April Camlin (b. 1983, Baltimore, MD) is a textile artist based in the San Francisco Bay Area whose practice engages with the body’s deep knowledge and capacity for transformation. Her work interlaces the complexities of chronic illness, memory, and healing, expanding the traditions of weaving beyond their conventional boundaries while honoring the rich lineages of the craft . By subverting traditional weaving techniques and integrating salvaged materials, ceramics, and plant-dyed fibers, Camlin creates sculptural forms that honor cycles of death and rebirth. Her practice extends beyond the loom into communal public rituals and bedside singing, offering spaces for grief, connection, and renewal.

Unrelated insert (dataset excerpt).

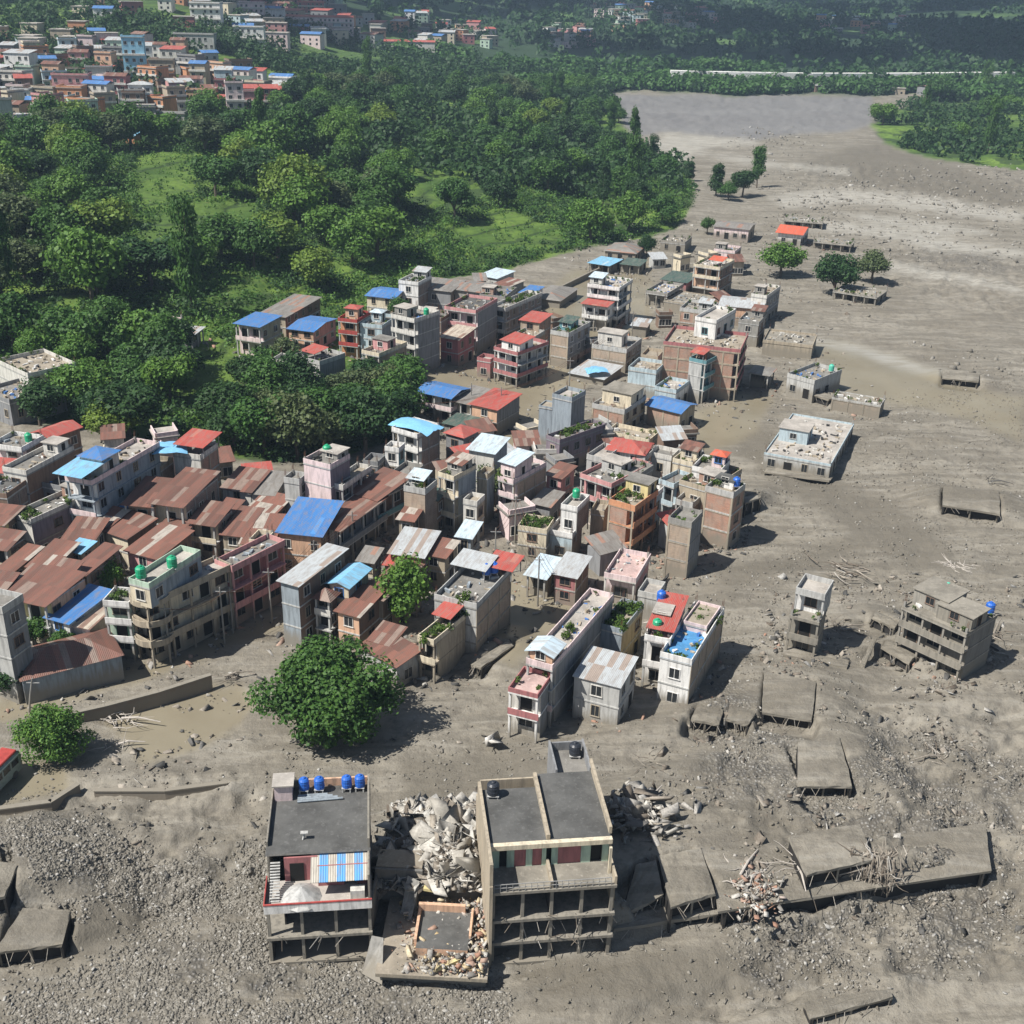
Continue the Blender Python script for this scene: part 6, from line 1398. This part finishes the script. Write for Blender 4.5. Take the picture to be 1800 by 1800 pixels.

Camlin’s work explores the interwoven relationships between the body, time, and materiality, using textiles as a conduit for both personal and collective narratives. Rooted in an intuitive and improvisational approach to making, her practice reflects the physical and emotional imprints of disability, tracing the ways trauma, resilience, and transformation manifest in fiber and form. She constructs her own looms from salvaged lumber, creating systems that can hold the weight of embodied experience while resisting rigid structures of control. Twisting yarn into thick, rope-like strands dyed with plant matter, she emphasizes the alchemical nature of her process—one that embraces imperfection, decomposition, and regeneration. By incorporating found objects, ceramics, and performative elements, Camlin activates her work as both personal artifact and communal offering, engaging with cycles of loss, renewal, and the unseen forces that shape human existence.
Camlin's work has been exhibited at the Marin Museum of Contemporary Art, the Manetti Shrem Museum, SPRING/BREAK, and TSA Miami SATELLITE Art Fair. Her work is held in the collections of the Manetti Shrem Museum and the Elsewhere Museum. She is currently in residence at the Headlands Center for the Arts as a Graduate Fellow. She has participated in numerous residencies, including Ox-Bow, the Elsewhere Museum, Penland, and Haystack. While attending the Art Studio MFA program at UC Davis she received the prestigious Provost Fellowship, the Drake Fellowship, and the Fay Nelson and Mary Lou Osborn Awards, was a finalist for the Daedalus Foundation Graduate Fellowship, and was awarded the LeShelle and Gary May Purchase Prize. She has facilitated workshops and rituals at the Davis Cemetery and Arboretum, the Yerba Buena Center for the Arts, the Baltimore Museum of Art, the Walter's Art Museum, and many community spaces such as the Station North Tool Library and A Workshop of Our Own.